Thanks, I had thought about that too. With all the built up material that may exist in the line I'd be concerned about false triggers (e.g. a slug of material breaking loose and changing the pumping conditions). That being said, this is still on the table.
 
You need to supply some details. For example:

What is the grease? The temperature? Liquid or solid grease? Indoors or outdoors? Why are you pumping these materials? Is this a waste or a process application? Capacity? How far are you trying to pump?

 
Grease will be almost entirely food based waste. Mostly liquid some solids. Raw grease will be going into a tank which will be heated to help promote grease separation and to eliminate the chunkies. From there the grease will be sent to a holding tank and then to a digestor.
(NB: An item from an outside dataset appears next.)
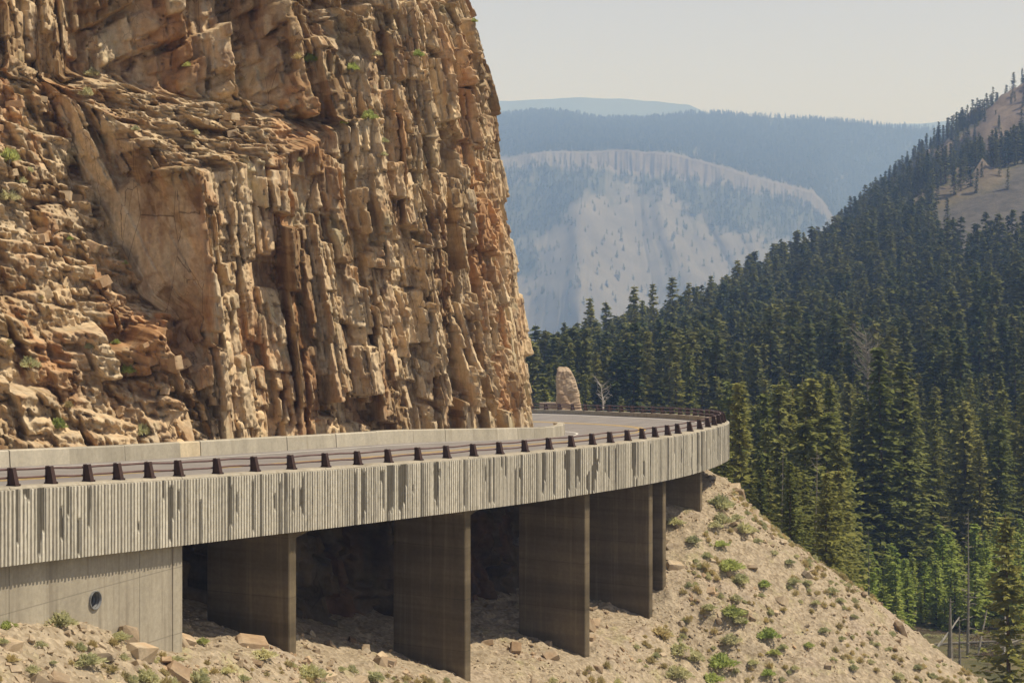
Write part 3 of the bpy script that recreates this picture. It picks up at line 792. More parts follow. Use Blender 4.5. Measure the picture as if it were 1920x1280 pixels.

The water will go to a separate process. Looking to pump with a progressive cavity pump no more than a few hundred feet of horizontal separation and probably 10-15 feet of static lift. I don't have all of the numbers yet but grease trap waste for the region works out to be about 1.4 million pounds a year. If worse comes to worst, I can always just pump down to a certain level and not get all of the water with each run.
 
Most food wastes contain FOG and DAF units are used to separate the FOG from the water. You probably will have to use heat to keep the grease in solution.
 
Is someone looking into minimizing the fat input to the system at origin?

Economical it would seem sensible too look into this instead, or parallell, to put in equipment that seems to end up with considerable heating and separating costs 'downstream'.